Many ask me what it was like? How I liked it.. and the dreaded, rudest question of all… what was the worst call you ever took?
Which by the way…. No one should ever ask that question. Ever.
I will be uncovering it all. What training was like, what the shifts were like, and what my worst calls were like… the funniest calls, the comradery… The backstabbing…. And I won’t hold anything back. I won’t make it like the TV shows you see… or the movies with nice pretty endings…
Because in this line of work… There aren’t pretty endings… in fact, as a 911 dispatcher there are rarely ever endings at all….
So between the posts of book reviews and my thoughts on Christian living, homesteading and Marriage I hope that you will allow me to share brief moments of what it is like…. Training for and being a 911 dispatcher in a large city in California. What it’s like as a Christian bible study leader being thrown into the dark world of evil.. seeing things a normal church going gal could never in her worst day imagine could happen. What it’s like being yelled at one minute about how much of a pig cops are… and 10 minutes later getting that same person on the phone, after he’s been shot, listening to him gutterly breathing and pleading for you to send the officers…. As you spend the next several minutes trying to keep him alive long enough to tell the officers any shred of information as to who did this to him… as you try and get help to his location in hopes they can save his life. All the while, trying to ask him questions… grasping for any type of clue you can put in the call to assist officers in keeping them safe and assisting in capturing the suspect that was bold enough to shoot a gang member while sitting on his own front porch. In the middle of the night….

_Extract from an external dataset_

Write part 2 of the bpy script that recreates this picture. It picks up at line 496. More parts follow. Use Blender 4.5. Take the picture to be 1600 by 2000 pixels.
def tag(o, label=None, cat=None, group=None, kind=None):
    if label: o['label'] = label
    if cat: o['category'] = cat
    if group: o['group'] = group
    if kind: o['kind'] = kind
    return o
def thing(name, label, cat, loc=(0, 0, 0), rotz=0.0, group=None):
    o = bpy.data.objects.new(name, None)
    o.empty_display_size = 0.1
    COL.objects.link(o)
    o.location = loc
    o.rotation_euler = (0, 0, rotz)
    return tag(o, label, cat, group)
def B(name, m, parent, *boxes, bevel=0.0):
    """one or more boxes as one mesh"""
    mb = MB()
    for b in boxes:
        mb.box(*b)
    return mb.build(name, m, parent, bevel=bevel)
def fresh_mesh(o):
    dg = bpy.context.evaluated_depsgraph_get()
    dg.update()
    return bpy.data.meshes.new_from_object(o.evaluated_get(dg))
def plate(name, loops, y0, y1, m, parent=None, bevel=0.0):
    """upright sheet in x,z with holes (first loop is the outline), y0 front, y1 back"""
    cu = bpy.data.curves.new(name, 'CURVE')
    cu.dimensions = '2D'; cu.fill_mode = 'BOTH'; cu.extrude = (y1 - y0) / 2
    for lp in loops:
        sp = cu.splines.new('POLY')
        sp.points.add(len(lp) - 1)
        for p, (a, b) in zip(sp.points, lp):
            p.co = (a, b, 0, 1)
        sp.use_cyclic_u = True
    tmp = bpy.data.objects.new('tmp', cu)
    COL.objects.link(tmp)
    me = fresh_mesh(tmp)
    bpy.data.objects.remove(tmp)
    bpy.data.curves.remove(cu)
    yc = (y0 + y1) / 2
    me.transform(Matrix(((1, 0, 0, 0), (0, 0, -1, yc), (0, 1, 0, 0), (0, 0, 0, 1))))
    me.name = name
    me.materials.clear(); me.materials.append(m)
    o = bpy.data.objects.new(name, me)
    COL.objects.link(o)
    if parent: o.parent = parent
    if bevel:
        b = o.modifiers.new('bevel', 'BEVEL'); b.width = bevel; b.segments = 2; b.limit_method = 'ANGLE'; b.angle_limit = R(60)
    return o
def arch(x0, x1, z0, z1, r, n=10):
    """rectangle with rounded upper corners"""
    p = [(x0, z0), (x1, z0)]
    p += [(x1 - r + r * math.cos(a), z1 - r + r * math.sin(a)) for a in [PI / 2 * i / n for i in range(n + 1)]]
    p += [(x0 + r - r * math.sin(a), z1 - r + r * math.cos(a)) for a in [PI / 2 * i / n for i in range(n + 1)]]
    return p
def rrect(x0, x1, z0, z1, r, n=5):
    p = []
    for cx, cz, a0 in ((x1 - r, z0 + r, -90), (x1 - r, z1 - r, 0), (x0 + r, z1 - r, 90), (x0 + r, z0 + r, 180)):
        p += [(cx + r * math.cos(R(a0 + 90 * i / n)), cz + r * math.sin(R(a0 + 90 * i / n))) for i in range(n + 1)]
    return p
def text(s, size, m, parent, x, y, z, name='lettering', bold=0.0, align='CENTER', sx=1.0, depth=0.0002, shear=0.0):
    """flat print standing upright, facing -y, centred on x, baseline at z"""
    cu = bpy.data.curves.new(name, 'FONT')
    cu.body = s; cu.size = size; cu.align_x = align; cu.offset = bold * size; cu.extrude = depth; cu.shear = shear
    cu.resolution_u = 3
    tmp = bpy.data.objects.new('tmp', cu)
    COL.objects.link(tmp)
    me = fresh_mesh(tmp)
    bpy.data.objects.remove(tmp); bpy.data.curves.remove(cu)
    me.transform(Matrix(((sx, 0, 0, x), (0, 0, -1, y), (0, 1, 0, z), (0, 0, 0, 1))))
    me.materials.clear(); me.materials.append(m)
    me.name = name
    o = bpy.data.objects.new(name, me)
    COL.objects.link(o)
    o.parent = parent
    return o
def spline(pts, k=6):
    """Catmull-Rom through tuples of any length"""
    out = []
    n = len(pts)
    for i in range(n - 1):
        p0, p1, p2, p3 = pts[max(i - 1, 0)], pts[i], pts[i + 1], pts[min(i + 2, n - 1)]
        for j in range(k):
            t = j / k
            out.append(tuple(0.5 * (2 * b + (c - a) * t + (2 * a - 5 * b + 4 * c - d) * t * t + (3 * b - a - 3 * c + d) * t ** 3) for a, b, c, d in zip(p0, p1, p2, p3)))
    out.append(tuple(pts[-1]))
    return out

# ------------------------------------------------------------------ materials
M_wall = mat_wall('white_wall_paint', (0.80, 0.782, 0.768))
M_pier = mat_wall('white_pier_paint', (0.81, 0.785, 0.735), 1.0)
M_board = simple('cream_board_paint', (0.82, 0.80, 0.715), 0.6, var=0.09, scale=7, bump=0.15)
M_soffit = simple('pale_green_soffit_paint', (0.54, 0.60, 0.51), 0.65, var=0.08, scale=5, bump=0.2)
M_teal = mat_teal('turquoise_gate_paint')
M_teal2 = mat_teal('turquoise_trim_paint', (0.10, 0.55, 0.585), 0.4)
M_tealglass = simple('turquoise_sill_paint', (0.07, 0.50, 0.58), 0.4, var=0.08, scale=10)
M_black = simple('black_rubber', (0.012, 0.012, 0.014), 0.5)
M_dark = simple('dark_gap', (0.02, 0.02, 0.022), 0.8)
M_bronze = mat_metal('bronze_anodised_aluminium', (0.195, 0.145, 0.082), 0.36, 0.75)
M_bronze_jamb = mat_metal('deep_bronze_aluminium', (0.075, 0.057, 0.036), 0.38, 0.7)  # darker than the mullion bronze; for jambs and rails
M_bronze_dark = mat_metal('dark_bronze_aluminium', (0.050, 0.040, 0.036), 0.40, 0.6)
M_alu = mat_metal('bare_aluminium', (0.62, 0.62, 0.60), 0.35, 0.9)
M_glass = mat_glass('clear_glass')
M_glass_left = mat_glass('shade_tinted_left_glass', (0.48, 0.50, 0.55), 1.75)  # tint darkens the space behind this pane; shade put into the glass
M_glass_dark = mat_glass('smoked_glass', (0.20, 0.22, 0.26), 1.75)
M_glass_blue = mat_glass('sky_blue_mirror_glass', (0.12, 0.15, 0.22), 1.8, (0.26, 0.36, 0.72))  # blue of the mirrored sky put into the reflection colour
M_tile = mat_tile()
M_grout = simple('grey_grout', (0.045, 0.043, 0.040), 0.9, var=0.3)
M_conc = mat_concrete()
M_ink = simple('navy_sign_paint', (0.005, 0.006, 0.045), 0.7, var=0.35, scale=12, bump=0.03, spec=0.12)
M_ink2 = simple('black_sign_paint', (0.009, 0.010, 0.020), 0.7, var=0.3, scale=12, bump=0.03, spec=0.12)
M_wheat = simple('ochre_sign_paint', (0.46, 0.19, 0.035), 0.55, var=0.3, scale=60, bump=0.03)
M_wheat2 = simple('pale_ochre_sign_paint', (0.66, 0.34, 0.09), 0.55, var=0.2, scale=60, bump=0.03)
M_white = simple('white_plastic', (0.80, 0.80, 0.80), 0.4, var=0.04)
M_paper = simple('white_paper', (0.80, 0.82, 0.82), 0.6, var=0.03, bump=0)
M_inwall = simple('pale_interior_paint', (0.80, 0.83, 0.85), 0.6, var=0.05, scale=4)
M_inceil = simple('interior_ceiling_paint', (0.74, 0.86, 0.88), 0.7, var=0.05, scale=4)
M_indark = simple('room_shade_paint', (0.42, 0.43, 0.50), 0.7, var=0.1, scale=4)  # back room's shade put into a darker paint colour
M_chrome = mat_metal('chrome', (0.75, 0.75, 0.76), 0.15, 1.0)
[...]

No… I don’t know if he made it. And for future sanity… you shouldn’t ask, or wonder that question from here on out.
Trust me.
I will tell you that my car was never towed…. And I did, eventually, get a parking pass.
I will label these posts with ‘Becoming 911:’ in the title. For those that don’t want to know the horror of the job… or have worked it and don’t want to relive it… please… bypass these posts if you want.
They won’t be for the faint at heart.
Again…. Trust me!
If you ever read the blog posts from The Dispatcher and Her Officer… One of the Top 10 Police/Dispatcher blogs in the early 2000’s, you will begin to notice a familiar tone. And I welcome you back. The officer may make his presence known from time to time. As he did back in the days… and I will be sharing the prior posts that we loved so well.